● **What you should do**
Extract the complete data exactly as given.

::: Collected material

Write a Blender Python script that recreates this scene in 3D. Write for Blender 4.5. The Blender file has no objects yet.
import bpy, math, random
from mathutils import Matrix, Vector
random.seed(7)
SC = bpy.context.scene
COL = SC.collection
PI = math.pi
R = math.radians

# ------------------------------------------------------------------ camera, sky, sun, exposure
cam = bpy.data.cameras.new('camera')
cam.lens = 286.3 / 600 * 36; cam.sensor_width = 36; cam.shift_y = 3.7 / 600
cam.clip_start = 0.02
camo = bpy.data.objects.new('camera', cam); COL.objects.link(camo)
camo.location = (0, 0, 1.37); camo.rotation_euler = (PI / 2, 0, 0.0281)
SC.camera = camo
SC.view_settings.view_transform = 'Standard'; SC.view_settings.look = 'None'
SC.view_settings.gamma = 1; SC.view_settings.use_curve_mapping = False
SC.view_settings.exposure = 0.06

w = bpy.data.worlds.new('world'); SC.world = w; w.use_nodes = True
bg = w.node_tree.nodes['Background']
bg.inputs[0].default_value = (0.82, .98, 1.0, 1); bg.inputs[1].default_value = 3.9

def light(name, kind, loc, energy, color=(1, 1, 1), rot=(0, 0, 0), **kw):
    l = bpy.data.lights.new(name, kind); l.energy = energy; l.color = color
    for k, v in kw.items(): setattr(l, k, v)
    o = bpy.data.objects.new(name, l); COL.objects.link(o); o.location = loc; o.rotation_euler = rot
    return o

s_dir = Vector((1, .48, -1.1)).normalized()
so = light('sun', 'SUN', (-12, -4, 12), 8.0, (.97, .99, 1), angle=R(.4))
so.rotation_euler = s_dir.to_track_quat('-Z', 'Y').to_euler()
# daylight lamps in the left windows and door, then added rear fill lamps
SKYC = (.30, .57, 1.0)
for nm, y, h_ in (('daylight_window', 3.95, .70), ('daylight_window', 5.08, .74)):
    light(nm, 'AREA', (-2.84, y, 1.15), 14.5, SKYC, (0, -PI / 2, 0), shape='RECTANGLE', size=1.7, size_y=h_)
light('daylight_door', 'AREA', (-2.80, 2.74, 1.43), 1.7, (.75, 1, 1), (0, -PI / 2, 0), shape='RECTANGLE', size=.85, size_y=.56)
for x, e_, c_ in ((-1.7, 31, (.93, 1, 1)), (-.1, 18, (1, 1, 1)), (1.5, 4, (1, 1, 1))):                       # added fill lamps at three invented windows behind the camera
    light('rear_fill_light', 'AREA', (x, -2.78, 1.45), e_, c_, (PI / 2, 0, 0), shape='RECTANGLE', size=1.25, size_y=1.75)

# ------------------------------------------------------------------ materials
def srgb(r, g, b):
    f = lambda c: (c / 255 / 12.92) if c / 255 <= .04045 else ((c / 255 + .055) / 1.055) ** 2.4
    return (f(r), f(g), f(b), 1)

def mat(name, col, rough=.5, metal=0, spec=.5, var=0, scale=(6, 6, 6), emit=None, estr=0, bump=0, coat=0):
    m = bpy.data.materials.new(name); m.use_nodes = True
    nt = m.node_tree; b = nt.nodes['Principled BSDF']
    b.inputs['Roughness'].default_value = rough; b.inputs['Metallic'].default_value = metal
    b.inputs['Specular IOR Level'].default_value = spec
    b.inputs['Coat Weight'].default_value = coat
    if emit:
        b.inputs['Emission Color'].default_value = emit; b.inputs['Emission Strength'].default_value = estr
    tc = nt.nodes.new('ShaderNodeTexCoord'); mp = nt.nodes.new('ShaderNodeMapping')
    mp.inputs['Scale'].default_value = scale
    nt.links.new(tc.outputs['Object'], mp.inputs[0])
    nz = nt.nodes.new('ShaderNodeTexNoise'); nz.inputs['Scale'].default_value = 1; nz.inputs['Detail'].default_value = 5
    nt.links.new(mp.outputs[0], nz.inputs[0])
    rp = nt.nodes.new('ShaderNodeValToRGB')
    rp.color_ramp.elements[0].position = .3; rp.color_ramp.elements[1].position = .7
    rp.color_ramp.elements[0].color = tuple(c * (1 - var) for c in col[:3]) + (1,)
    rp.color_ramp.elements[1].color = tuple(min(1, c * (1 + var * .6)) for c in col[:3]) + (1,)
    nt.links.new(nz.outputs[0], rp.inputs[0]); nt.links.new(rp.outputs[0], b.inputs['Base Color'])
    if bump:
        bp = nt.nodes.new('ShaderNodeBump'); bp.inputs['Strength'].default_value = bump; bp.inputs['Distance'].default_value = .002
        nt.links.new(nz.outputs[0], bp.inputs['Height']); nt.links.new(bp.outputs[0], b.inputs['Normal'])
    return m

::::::

● **Exercise solution**
Write a Blender Python script that recreates this scene in 3D. Write for Blender 4.5. The Blender file has no objects yet.
import bpy, math, random
from mathutils import Matrix, Vector
random.seed(7)
SC = bpy.context.scene
COL = SC.collection
PI = math.pi
R = math.radians

# ------------------------------------------------------------------ camera, sky, sun, exposure
cam = bpy.data.cameras.new('camera')
cam.lens = 286.3 / 600 * 36; cam.sensor_width = 36; cam.shift_y = 3.7 / 600
cam.clip_start = 0.02
camo = bpy.data.objects.new('camera', cam); COL.objects.link(camo)
camo.location = (0, 0, 1.37); camo.rotation_euler = (PI / 2, 0, 0.0281)
SC.camera = camo
SC.view_settings.view_transform = 'Standard'; SC.view_settings.look = 'None'
SC.view_settings.gamma = 1; SC.view_settings.use_curve_mapping = False
SC.view_settings.exposure = 0.06

w = bpy.data.worlds.new('world'); SC.world = w; w.use_nodes = True
bg = w.node_tree.nodes['Background']
bg.inputs[0].default_value = (0.82, .98, 1.0, 1); bg.inputs[1].default_value = 3.9

def light(name, kind, loc, energy, color=(1, 1, 1), rot=(0, 0, 0), **kw):
    l = bpy.data.lights.new(name, kind); l.energy = energy; l.color = color
    for k, v in kw.items(): setattr(l, k, v)
    o = bpy.data.objects.new(name, l); COL.objects.link(o); o.location = loc; o.rotation_euler = rot
    return o

s_dir = Vector((1, .48, -1.1)).normalized()
so = light('sun', 'SUN', (-12, -4, 12), 8.0, (.97, .99, 1), angle=R(.4))
so.rotation_euler = s_dir.to_track_quat('-Z', 'Y').to_euler()
# daylight lamps in the left windows and door, then added rear fill lamps
SKYC = (.30, .57, 1.0)
for nm, y, h_ in (('daylight_window', 3.95, .70), ('daylight_window', 5.08, .74)):
    light(nm, 'AREA', (-2.84, y, 1.15), 14.5, SKYC, (0, -PI / 2, 0), shape='RECTANGLE', size=1.7, size_y=h_)
light('daylight_door', 'AREA', (-2.80, 2.74, 1.43), 1.7, (.75, 1, 1), (0, -PI / 2, 0), shape='RECTANGLE', size=.85, size_y=.56)
for x, e_, c_ in ((-1.7, 31, (.93, 1, 1)), (-.1, 18, (1, 1, 1)), (1.5, 4, (1, 1, 1))):                       # added fill lamps at three invented windows behind the camera
    light('rear_fill_light', 'AREA', (x, -2.78, 1.45), e_, c_, (PI / 2, 0, 0), shape='RECTANGLE', size=1.25, size_y=1.75)

# ------------------------------------------------------------------ materials
def srgb(r, g, b):
    f = lambda c: (c / 255 / 12.92) if c / 255 <= .04045 else ((c / 255 + .055) / 1.055) ** 2.4
    return (f(r), f(g), f(b), 1)

def mat(name, col, rough=.5, metal=0, spec=.5, var=0, scale=(6, 6, 6), emit=None, estr=0, bump=0, coat=0):
    m = bpy.data.materials.new(name); m.use_nodes = True
    nt = m.node_tree; b = nt.nodes['Principled BSDF']
    b.inputs['Roughness'].default_value = rough; b.inputs['Metallic'].default_value = metal
    b.inputs['Specular IOR Level'].default_value = spec
    b.inputs['Coat Weight'].default_value = coat
    if emit:
        b.inputs['Emission Color'].default_value = emit; b.inputs['Emission Strength'].default_value = estr
    tc = nt.nodes.new('ShaderNodeTexCoord'); mp = nt.nodes.new('ShaderNodeMapping')
    mp.inputs['Scale'].default_value = scale
    nt.links.new(tc.outputs['Object'], mp.inputs[0])
    nz = nt.nodes.new('ShaderNodeTexNoise'); nz.inputs['Scale'].default_value = 1; nz.inputs['Detail'].default_value = 5
    nt.links.new(mp.outputs[0], nz.inputs[0])
    rp = nt.nodes.new('ShaderNodeValToRGB')
    rp.color_ramp.elements[0].position = .3; rp.color_ramp.elements[1].position = .7
    rp.color_ramp.elements[0].color = tuple(c * (1 - var) for c in col[:3]) + (1,)
    rp.color_ramp.elements[1].color = tuple(min(1, c * (1 + var * .6)) for c in col[:3]) + (1,)
    nt.links.new(nz.outputs[0], rp.inputs[0]); nt.links.new(rp.outputs[0], b.inputs['Base Color'])
    if bump:
        bp = nt.nodes.new('ShaderNodeBump'); bp.inputs['Strength'].default_value = bump; bp.inputs['Distance'].default_value = .002
        nt.links.new(nz.outputs[0], bp.inputs['Height']); nt.links.new(bp.outputs[0], b.inputs['Normal'])
    return m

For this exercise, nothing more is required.